Checking police killings

Inspector-General of Police, Solomon Arase

Arase
Arase
SINCE persistent public outrage has failed to stem the tide of extra-judicial killings  by the police, a thorough  prosecution and sanction of  police personnel found guilty of murder is definitely one of the drastic measures the nation must take now.  This  step was taken in Rivers  State  recently when a court sentenced a policeman, Inspector Samuel Timothy , to death by hanging for  killing  citizen Onyekachi Nwasouba .

A graduate of chemistry, Nwasouba was  forced by unemployment into the production and distribution of sachet water. It was on one of his trips  to distribute the product  that the  convict who led a patrol team  pursued Nwasouba to the front of his house.  He shot him dead despite his protest that he was not a robber. That shooting of Nwasouba in 2010  is about one of many. Before 2010 and since then, police personnel  have been involved in reckless and brutal killings of innocent citizens. This   tragic proclivity of the police was captured in 2008   by Amnesty International. In a report entitled “ Nigeria police kill at will”, the global watchdog  documented cases of torture  and shooting of suspects.

These brutalities are often meted out to the citizens, under different guises. The police personnel shoot  at  citizens who fail to oblige them a bribe on demand. This could be as little as  N100. In the case of Godwin Ekpo, a tricycle operator, his wife was shot dead after he refused to give a policeman a bribe of N2,000 he had demanded.  Ekpo , his wife and four children were returning from church on a Sunday in Lagos when the family came under fire. While he survived, his wife died. 

Thus rather than protect the citizens the police have turned their guns  on  Nigerians. Therefore, there is the urgent need  to make the Nigeria Police personnel  revert to their primary duty of protecting the citizens. To be sure, the leadership of the Nigeria Police may have tried at different times to instill discipline and steer  men and officers from the path of routine killings of innocent citizens. But such efforts have not been too successful. For instance, even  though different inspectors-general of police have warned their officers against  mounting roadblocks, this practice  continues. In fact, most of the extortions  and extra-judicial killings  take  place at  illegal roadblocks  mounted  by police personnel.

The police need re-orientation from their fixation on violence. Such re-orientation should  begin at the point of recruitment when emphasis should be placed on character. But this has not been possible over the years  because the recruiters who ought to administer the character  test are themselves sometimes worse in corruption than the recruits. Sad tales  of  applicants  who pay bribes in order to be enlisted  into  the police are commonplace.  Even though some of the personnel have university degrees, they need re-education; and their values should be changed through  regular trainings. The culture of brutality against citizens is so deeply entrenched that all the different units of the police are guilty of it: the regular police, mobile police , traffic police, among others. New curricula in police training schools  should reflect the ethos of the society, the importance of Nigeria  in the life of a police officer, contentment, character and a well-defined guiding philosophy of the country.
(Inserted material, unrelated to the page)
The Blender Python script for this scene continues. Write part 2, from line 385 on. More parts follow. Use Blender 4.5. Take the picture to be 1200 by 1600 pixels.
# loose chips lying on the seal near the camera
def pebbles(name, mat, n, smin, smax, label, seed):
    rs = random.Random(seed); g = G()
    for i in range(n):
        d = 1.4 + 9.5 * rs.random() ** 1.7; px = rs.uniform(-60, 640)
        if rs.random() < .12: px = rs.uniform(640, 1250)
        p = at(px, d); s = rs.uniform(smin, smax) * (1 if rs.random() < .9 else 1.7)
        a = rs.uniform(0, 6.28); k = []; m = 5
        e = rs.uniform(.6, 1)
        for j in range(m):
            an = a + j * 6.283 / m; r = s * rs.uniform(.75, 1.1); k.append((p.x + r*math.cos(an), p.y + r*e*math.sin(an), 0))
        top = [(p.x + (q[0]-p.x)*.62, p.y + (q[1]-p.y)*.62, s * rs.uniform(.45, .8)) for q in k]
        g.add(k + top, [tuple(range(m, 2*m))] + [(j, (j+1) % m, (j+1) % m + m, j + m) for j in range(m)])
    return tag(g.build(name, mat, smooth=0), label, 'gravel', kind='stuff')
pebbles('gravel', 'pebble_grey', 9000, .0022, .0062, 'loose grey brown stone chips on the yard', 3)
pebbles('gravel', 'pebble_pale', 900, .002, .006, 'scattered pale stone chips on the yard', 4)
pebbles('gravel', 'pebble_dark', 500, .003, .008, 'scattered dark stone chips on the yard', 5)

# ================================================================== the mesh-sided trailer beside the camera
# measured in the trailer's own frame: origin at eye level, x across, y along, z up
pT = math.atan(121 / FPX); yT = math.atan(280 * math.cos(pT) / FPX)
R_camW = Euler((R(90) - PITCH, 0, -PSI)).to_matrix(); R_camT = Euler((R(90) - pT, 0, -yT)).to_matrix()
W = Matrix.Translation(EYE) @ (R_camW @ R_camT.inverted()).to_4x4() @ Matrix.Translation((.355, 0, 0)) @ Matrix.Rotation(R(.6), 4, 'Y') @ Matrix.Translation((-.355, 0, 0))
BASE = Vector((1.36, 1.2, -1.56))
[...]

One way the police  can  check the escalation of the men’s proclivity for violence is to restrict the use of arms to  special units and those who deal with the public should not be allowed to carry arms indiscriminately. Those who deal with the public should be trained in unarmed combat and the use of communication technology as well as less-lethal weapons like pepper spray. In this regard, they would only need  to send for reinforcement from their armed colleagues in situations they cannot handle without arms.

Brutality most times involves  the rank and file  but it is  obvious that  the culture of impunity in the police  has been sustained  by the complicity of the  superiors.  In most cases, it is the divisional police officers and even higher  authorities  that shield  their junior officers  from  investigation and prosecution. And in many cases, these superior officers are known to share from  the reward  of the crime of their junior officers. Thus for a  change of values to be effective  in the police, senior officers  must model good behaviour, sanction  their erring officers, end the era of  shielding men and maintain core values of policing.

The  welfare  package of the police as it exists  today is certainly  not an incentive for optimal performance. The  police  personnel are poorly remunerated and some even pay for their own uniforms and kits. The  inadequate  funds  that the government makes available for their welfare are further fraudulently depleted by some superior officers. In the rare cases where they are accommodated in barracks, the living conditions are deplorable.  And because they are few compared to the population, they are overworked. All these conditions imbue the rank and file with a psychology  that sees the  citizens as their enemies. In this regard, the government should ensure that the police personnel  are properly kitted, well remunerated and their post-retirement welfare fully guaranteed.

Ultimately, for the country to get effective policing, it  must  embrace true federalism and the police must  be decentralised.